Il papa li ringrazia perché “ci avete permesso di sedere alla vostra ‘mensa’ dove condividete il pane che vi nutre e il sudore davanti alle difficoltà quotidiane…. Grazie per averci permesso di entrare nelle vostre famiglie, alla vostra mensa, nella vostra casa”.
In effetti, l’incontro è avvolto da un’atmosfera cordiale e semplice, senza formalità. A metà delle testimonianze, della gente alza fino alla balaustra del palco il loro bambino su una sedia a rotelle. Il papa scende dal palco, mentre gli uomini della sicurezza tirano su il piccolo. Il papa l’abbraccia, lo benedice, mentre la gente grida di gioia.
Prima della fine del suo discorso, una delle piccole di Beatriz (forse una nipotina), gli va vicino e il papa la prende sulle ginocchia.
Nella sua omelia, Francesco cita a lungo la testimonianza di Manuel: “Hai iniziato a dare coraggio alla vita, dare coraggio alla tua famiglia, dare coraggio tra i tuoi amici e dare coraggio anche a noi qui riuniti. Credo che questo sia ciò che lo Spirito Santo vuole sempre fare in mezzo a noi: dare coraggio, regalarci motivi per continuare a scommettere, sognare e costruire una vita che sappia di casa, di famiglia. E questo è ciò che Dio Padre ha sempre immaginato e per il quale fin dai tempi antichi ha combattuto. Quando tutto sembrava perduto quella sera nel giardino dell’Eden, Dio Padre ha dato coraggio a quella giovane coppia e le ha mostrato che non tutto era perduto. Quando il popolo di Israele sentiva che non c’era più un senso nell’attraversare il deserto, Dio Padre lo ha incitato ad avere coraggio con la manna. Quando venne la pienezza dei tempi, Dio Padre ha dato coraggio all’umanità per sempre dandoci il suo Figlio. Allo stesso modo, tutti noi che siamo qui abbiamo fatto esperienza che, in molti momenti e in forme differenti, Dio Padre ha dato coraggio alla nostra vita”.

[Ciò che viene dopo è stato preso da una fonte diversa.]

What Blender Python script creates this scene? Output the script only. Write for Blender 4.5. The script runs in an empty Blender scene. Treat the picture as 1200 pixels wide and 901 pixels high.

La ripresa della famiglia ogni giorno è possibile perché Gesù “è in grado di guarire i nostri cuori e ci invita più e più volte, settanta volte sette a ricominciare. Egli è sempre in grado di rendere nuove tutte le cose”. Gesù “ha speso la sua vita fino alla morte per rendere possibile il Regno di Dio… Un Regno che ha il sapore di famiglia, che ha il sapore di vita condivisa. In Gesù e con Gesù questo Regno è possibile”.
Francesco ha poi accennato agli adolescenti “che sono scoraggiati e vivono momenti difficili. Tanti adolescenti senza slancio, senza forza, svogliati”; ha citato la testimonianza di Beatriz, per la quale “la lotta è sempre stata difficile per l’incertezza e la solitudine”.
“La precarietà – ha aggiunto il papa - non solo minaccia lo stomaco (e questo è già molto), ma può minacciare perfino l’anima, ci può demotivare, toglierci forza e tentarci con strade o alternative di apparente soluzione ma che alla fine non risolvono nulla. C’è una precarietà che può essere molto pericolosa, che può insinuarsi in noi senza che ce ne accorgiamo, ed è la precarietà che nasce dalla solitudine e dall’isolamento. E l’isolamento è sempre un cattivo consigliere”.
Occorrono “leggi che proteggano e garantiscano il minimo necessario affinché ogni famiglia e ogni persona possa crescere attraverso lo studio e un lavoro dignitoso”. E occorre “un impegno personale “come hanno ben sottolineato le testimonianze di Humberto e Claudia quando ci hanno detto che stavano cercando di trasmetterci l’amore di Dio che avevano sperimentato nel servizio e nell’assistenza agli altri”.
Ma più di tutto, la testimonianza della famiglia, prende forza dal “di più”, dal “vantaggio” che hanno i messicani: “Avete la Madre, la Madonna di Guadalupe che ha voluto visitare queste terre, e questo ci dà la certezza che, attraverso la sua intercessione, questo sogno chiamato famiglia non sarà sconfitto dall’insicurezza e dalla solitudine. Lei è sempre pronta a difendere le nostre famiglie, il nostro futuro, è sempre pronta a darci coraggio donandoci il suo Figlio”. E ha chiesto a tutta l’assemblea di recitare insieme un’Ave Maria.